I just finished reading The Hours by Michael Cunningham. It's a tricky beast to pin down and I still don't know what I think about it. For once, I loved, truely loved "Stream-of-Consciousness" writing in a commercial literary offering...usually novel-length SOC enterprises bring me to tears of boredom or embarassment for the author.
The characters lived vividly on the page...moreso than most books and stories I've read recently. While somewhat simplistic, the metaphors drawn throughout the work are spare and affecting; Cunningham uses just enough imagery to make the epiphanies believable, a quality most easily identified by the fact I missed one or two in my zealousness to read quickly.
As far as how I felt afterwards: hollow, hopeful. The book portrays humans as beings with qualities of beasts and robots, afflicted with a soul that doesn't come with explanations or instructions. We are special creatures, but mainly for our abilitiy to be tragic and hopeful (or to experience such feelings and thoughts and themes). While a complex and, consequently, authoritative-seeming picture of humans is painted, I have a feeling that human nature lies elsewhere.
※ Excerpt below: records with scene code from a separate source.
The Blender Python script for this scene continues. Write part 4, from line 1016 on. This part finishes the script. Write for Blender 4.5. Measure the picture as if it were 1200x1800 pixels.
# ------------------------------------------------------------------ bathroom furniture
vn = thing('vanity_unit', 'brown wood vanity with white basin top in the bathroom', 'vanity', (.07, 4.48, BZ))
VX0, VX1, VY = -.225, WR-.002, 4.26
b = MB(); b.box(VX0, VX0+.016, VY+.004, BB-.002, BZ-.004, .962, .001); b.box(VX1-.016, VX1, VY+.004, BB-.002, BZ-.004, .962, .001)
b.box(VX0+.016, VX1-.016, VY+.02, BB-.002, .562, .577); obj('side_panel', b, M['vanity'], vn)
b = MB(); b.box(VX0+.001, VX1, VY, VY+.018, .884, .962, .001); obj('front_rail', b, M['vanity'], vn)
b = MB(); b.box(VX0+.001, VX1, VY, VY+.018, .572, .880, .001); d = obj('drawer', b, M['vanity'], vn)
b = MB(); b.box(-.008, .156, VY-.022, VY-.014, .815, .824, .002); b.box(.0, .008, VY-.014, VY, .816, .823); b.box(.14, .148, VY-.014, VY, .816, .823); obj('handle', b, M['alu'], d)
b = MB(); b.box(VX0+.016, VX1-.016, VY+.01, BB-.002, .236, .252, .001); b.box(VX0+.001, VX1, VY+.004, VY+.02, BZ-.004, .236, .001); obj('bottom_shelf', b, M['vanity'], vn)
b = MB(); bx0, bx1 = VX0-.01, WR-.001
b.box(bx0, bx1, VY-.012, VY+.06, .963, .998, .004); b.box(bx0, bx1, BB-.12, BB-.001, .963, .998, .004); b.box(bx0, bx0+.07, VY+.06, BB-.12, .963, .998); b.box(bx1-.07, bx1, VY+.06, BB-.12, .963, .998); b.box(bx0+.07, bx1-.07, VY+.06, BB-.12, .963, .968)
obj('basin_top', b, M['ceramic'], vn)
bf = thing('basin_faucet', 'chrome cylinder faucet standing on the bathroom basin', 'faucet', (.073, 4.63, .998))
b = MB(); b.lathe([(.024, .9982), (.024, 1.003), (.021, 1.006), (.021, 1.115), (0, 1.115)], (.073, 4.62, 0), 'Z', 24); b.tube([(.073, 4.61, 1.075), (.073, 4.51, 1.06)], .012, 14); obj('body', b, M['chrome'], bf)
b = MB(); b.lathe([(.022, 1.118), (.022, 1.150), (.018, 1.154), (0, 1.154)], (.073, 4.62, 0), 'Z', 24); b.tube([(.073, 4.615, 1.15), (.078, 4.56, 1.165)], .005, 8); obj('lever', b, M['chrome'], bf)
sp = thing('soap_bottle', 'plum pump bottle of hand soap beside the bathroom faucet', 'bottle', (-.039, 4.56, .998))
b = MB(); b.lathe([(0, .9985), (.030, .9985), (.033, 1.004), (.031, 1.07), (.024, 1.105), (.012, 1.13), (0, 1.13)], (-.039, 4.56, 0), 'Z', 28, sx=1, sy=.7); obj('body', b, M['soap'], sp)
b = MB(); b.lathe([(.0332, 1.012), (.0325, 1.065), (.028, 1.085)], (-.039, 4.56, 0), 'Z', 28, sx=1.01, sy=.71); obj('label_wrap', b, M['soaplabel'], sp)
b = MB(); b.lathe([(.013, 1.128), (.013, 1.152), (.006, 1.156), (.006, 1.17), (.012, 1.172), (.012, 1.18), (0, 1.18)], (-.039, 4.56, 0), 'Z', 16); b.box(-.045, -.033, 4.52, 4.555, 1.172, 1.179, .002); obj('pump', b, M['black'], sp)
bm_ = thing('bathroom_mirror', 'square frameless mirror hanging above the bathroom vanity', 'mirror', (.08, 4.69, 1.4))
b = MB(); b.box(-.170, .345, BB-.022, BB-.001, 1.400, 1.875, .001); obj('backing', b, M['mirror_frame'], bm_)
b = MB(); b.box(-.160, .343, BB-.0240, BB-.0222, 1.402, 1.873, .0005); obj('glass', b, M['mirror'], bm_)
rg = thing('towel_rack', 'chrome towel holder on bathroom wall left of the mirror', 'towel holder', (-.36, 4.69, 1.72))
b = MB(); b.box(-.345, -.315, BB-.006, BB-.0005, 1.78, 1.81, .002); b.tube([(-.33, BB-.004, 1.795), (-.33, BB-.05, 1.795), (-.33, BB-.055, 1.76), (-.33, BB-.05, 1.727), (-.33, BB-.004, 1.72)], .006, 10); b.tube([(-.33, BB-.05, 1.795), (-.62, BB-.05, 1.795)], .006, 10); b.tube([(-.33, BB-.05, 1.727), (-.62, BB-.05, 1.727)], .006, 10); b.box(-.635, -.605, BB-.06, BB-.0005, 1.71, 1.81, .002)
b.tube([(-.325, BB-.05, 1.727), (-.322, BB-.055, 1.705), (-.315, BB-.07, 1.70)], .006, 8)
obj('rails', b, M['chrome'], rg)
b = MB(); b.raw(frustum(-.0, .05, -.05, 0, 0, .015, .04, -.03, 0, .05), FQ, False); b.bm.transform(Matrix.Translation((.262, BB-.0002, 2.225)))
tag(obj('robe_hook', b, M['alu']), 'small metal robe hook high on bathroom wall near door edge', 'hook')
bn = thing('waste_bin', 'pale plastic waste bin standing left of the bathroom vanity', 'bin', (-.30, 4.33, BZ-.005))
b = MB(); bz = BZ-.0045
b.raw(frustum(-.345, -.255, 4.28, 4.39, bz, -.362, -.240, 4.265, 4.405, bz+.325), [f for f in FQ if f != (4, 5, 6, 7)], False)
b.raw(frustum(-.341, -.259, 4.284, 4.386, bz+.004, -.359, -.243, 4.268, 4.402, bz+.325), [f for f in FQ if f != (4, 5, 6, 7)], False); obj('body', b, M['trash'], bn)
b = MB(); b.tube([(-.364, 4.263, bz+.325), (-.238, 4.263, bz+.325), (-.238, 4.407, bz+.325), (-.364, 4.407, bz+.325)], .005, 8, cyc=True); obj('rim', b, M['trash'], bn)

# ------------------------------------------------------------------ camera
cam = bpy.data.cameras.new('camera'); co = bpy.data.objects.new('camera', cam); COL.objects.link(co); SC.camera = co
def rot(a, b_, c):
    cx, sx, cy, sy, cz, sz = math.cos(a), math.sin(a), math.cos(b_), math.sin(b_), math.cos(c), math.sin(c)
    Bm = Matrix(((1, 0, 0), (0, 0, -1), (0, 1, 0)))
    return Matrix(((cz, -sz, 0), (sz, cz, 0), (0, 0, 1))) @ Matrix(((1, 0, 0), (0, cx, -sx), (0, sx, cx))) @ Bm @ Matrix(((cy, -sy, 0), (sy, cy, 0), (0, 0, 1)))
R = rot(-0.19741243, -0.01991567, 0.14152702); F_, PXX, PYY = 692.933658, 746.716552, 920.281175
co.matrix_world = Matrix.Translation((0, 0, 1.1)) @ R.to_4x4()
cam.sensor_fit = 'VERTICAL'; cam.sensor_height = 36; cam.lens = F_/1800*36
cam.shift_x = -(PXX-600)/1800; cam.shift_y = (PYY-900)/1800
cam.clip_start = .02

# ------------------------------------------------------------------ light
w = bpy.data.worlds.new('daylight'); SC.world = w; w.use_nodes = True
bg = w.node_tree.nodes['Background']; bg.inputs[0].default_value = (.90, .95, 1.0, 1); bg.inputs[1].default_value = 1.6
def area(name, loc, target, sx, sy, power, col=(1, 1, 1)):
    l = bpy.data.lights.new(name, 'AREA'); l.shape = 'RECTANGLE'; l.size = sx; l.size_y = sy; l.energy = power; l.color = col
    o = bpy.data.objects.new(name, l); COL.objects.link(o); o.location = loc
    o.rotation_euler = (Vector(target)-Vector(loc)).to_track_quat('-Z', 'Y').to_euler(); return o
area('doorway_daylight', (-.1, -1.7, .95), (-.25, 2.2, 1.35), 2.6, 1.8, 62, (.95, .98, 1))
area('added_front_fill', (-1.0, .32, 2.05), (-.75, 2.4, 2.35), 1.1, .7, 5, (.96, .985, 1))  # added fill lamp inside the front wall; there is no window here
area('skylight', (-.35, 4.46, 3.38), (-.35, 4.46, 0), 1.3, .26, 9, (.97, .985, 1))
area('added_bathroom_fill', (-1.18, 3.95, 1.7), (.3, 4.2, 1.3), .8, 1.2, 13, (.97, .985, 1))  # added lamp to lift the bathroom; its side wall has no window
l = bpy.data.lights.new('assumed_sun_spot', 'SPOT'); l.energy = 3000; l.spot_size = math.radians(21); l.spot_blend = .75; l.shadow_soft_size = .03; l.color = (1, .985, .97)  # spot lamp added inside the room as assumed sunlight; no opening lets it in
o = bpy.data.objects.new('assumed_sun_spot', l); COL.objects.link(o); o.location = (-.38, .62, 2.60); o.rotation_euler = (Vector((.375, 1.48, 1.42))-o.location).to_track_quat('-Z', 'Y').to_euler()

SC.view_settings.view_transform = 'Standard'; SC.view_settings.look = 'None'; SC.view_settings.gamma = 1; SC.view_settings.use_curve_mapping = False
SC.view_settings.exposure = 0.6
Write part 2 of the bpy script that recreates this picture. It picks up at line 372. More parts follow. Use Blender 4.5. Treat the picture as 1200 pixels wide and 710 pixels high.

Thus, I found myself having blasphemous thoughts such as "This is a dangerous book...who will get their hands on this and not understand completely and kill themselves?...what if this book brings dispair and not hope?"--all the same lines that I despise from others.
Silly thinking aside, I'm learning to trust readers, not just of my work, but especially of others' work, especially of powerful, dynamic books such as The Hours.